§ Given problem:
Gather all lines from the material that contain "Blender".

§ Data in this exercise:

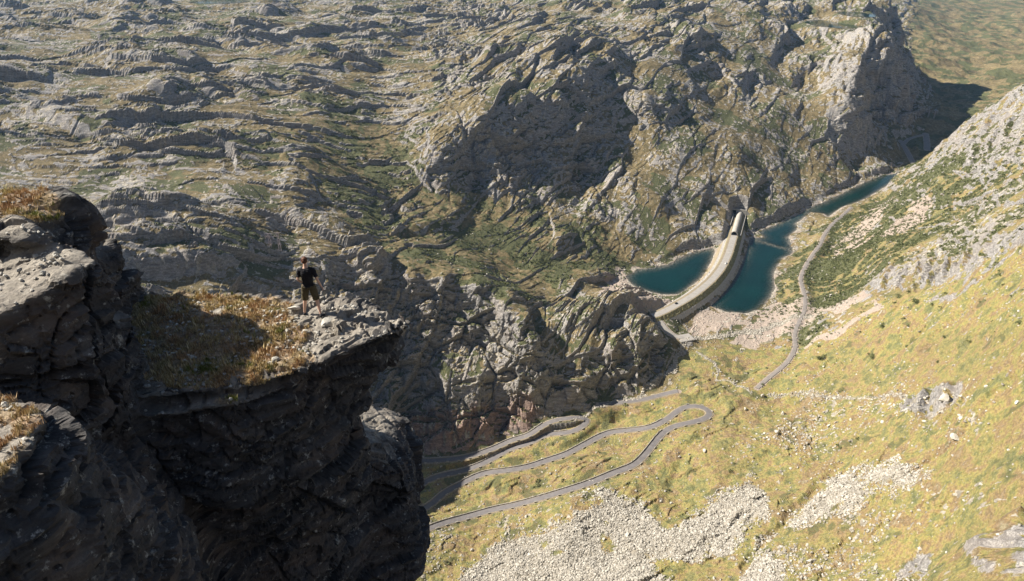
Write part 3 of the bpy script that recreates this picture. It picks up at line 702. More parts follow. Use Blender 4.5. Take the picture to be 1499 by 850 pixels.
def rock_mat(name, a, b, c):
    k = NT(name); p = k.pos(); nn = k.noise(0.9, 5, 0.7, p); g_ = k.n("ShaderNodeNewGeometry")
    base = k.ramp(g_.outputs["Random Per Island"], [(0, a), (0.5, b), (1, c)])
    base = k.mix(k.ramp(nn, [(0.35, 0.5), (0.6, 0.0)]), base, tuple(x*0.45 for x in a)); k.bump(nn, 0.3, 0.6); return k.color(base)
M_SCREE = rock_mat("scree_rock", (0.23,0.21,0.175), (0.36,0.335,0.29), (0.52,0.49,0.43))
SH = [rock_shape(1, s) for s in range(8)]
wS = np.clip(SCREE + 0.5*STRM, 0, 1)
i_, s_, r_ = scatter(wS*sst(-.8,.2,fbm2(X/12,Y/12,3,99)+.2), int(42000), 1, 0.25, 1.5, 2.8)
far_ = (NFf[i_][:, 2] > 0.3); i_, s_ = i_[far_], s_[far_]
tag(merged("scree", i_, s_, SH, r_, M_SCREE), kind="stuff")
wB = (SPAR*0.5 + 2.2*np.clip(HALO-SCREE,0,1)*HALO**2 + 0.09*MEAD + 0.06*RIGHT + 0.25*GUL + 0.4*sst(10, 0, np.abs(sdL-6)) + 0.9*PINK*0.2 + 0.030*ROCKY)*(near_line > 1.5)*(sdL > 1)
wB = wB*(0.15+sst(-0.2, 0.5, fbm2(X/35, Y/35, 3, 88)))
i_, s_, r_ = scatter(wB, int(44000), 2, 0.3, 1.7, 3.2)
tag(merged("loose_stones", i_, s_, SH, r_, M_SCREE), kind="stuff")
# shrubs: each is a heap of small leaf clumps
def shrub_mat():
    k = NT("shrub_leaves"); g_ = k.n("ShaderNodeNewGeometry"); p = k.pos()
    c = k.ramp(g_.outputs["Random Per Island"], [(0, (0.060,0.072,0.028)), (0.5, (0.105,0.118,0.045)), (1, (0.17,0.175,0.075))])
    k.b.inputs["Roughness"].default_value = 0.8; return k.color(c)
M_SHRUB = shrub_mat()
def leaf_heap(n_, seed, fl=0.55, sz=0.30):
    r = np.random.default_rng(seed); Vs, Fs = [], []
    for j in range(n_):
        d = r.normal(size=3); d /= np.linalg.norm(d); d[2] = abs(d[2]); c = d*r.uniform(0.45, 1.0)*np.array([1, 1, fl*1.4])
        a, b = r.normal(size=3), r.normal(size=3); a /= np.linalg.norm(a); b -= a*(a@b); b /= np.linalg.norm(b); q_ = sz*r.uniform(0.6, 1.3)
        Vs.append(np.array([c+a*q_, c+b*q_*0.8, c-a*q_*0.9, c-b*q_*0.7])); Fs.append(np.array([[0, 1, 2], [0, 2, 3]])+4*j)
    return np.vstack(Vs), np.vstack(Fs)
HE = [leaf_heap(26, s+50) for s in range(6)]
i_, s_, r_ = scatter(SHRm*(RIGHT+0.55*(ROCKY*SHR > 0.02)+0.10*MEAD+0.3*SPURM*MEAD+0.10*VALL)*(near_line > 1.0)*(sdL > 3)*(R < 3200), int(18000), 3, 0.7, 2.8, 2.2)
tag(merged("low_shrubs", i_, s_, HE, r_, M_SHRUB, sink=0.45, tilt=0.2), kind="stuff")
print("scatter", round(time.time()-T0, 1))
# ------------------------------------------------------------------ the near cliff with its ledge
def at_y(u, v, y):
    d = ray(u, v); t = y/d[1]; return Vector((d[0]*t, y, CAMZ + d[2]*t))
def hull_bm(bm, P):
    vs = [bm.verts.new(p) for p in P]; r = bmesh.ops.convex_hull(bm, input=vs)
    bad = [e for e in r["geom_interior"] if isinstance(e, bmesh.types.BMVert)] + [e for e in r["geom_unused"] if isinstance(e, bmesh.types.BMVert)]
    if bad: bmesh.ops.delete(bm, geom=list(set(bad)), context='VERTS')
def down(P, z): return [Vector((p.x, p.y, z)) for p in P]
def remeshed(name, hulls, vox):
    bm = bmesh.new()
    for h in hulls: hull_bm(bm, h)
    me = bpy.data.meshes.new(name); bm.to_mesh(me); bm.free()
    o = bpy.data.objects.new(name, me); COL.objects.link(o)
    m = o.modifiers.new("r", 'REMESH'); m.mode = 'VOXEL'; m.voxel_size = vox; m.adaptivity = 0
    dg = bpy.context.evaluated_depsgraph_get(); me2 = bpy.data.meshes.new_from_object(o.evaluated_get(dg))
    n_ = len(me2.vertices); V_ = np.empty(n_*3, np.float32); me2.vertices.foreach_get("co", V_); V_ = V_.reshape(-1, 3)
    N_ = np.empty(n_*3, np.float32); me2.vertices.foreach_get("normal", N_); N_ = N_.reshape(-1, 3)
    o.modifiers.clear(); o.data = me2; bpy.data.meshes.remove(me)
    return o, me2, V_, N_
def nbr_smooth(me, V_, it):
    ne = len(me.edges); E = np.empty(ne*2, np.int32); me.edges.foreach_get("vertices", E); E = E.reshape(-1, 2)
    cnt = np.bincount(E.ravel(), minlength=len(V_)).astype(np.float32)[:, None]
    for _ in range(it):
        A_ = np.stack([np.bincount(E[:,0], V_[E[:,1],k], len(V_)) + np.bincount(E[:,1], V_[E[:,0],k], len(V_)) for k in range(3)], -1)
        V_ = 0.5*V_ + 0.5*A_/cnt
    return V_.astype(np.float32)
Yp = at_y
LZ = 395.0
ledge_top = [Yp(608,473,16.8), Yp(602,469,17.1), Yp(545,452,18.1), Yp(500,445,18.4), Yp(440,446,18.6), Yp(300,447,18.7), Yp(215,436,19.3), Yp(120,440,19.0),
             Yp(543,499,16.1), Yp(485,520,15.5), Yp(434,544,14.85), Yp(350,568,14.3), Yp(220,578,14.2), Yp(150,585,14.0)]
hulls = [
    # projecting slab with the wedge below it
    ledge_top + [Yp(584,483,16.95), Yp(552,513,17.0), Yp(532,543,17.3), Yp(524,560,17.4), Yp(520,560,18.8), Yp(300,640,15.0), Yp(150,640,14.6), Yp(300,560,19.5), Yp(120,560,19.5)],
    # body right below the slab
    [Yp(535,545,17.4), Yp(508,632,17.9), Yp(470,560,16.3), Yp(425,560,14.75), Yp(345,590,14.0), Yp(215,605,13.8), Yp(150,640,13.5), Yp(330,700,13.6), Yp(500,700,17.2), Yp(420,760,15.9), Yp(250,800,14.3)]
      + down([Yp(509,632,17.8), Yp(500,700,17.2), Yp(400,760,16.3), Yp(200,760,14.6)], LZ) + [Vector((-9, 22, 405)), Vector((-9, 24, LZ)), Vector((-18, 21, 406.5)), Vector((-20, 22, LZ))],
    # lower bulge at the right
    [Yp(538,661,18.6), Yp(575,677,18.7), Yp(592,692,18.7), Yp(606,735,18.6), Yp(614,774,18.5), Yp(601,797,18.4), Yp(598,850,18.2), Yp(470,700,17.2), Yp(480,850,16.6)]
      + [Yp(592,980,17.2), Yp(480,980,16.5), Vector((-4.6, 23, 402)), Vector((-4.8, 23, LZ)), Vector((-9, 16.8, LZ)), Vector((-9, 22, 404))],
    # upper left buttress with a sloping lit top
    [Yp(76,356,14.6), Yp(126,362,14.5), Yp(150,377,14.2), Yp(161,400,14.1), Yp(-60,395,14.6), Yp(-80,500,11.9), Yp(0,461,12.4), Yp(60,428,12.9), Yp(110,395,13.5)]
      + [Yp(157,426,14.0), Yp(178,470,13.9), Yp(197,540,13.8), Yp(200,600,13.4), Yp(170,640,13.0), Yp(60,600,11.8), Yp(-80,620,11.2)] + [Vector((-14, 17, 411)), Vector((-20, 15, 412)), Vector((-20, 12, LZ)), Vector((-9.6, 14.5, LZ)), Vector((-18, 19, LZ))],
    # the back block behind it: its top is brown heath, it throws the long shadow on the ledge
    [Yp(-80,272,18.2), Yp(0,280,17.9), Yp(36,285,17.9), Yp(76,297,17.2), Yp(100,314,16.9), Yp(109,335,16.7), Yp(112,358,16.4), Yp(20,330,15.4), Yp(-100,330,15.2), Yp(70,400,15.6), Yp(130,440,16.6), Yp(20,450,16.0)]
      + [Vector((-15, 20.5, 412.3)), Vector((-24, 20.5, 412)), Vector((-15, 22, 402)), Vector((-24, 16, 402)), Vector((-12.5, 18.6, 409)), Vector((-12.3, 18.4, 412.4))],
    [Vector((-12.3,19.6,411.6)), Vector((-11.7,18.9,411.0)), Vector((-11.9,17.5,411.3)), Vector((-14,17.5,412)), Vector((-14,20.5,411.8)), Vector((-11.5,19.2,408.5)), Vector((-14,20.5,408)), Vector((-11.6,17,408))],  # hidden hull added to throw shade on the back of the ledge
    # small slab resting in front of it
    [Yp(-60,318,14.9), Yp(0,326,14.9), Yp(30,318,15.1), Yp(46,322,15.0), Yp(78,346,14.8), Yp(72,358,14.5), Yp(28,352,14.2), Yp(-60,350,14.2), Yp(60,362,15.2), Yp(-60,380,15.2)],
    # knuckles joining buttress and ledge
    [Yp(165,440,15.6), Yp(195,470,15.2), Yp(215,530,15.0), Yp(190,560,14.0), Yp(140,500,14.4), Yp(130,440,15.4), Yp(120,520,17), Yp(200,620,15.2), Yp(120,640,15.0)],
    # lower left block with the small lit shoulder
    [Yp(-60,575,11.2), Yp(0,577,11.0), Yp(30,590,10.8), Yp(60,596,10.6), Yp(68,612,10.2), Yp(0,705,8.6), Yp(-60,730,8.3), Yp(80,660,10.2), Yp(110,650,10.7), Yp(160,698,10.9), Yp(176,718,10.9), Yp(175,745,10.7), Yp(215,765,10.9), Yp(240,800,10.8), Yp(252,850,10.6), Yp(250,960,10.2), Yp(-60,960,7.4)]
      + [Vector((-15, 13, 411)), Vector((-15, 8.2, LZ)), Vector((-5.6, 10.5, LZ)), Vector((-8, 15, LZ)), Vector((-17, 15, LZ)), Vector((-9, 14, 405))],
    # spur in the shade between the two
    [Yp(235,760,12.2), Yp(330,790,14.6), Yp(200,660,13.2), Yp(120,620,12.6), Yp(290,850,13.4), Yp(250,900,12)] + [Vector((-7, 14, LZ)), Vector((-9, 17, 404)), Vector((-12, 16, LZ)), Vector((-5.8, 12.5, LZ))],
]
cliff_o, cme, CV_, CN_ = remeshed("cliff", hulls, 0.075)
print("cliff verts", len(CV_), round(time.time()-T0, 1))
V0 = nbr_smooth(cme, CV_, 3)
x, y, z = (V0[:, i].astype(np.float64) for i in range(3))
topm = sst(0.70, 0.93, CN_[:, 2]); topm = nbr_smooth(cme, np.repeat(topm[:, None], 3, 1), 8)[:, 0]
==
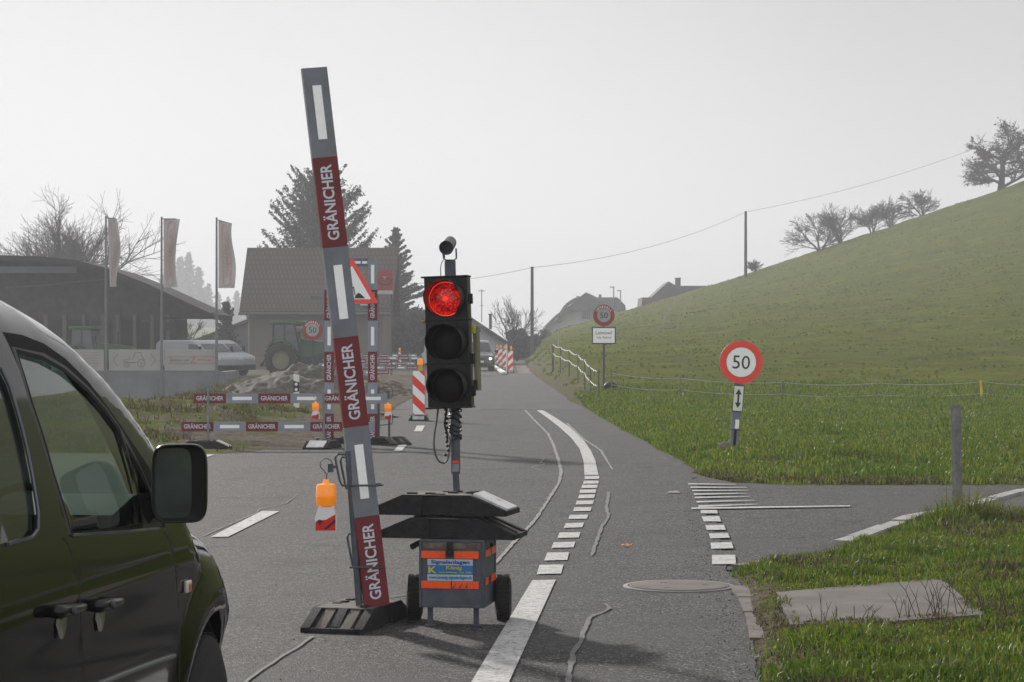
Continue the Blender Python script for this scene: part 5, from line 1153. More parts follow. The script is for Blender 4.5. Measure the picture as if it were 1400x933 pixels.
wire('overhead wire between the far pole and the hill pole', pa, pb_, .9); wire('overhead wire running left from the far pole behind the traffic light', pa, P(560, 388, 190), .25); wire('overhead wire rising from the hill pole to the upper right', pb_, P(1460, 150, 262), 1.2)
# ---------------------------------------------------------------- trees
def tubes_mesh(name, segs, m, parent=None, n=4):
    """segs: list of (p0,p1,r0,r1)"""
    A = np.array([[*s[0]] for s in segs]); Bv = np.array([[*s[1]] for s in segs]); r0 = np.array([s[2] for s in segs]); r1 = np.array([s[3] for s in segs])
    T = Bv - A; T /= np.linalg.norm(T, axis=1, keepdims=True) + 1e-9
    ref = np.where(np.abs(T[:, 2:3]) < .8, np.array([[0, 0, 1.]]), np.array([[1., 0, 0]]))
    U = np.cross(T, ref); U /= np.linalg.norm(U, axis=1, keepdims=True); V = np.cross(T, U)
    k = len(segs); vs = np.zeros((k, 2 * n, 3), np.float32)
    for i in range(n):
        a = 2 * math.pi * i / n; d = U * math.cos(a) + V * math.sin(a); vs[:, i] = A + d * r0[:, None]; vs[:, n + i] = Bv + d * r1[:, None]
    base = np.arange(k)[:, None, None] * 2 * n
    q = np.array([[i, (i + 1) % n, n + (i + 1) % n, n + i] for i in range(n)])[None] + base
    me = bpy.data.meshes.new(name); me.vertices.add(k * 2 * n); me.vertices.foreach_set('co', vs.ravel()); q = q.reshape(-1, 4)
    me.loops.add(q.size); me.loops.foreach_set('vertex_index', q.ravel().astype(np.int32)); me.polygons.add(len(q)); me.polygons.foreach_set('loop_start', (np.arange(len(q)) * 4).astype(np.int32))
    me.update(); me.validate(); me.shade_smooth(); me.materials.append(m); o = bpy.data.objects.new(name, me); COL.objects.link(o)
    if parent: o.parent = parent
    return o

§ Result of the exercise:
Write part 3 of the bpy script that recreates this picture. It picks up at line 702. More parts follow. Use Blender 4.5. Take the picture to be 1499 by 850 pixels.
Continue the Blender Python script for this scene: part 5, from line 1153. More parts follow. The script is for Blender 4.5. Measure the picture as if it were 1400x933 pixels.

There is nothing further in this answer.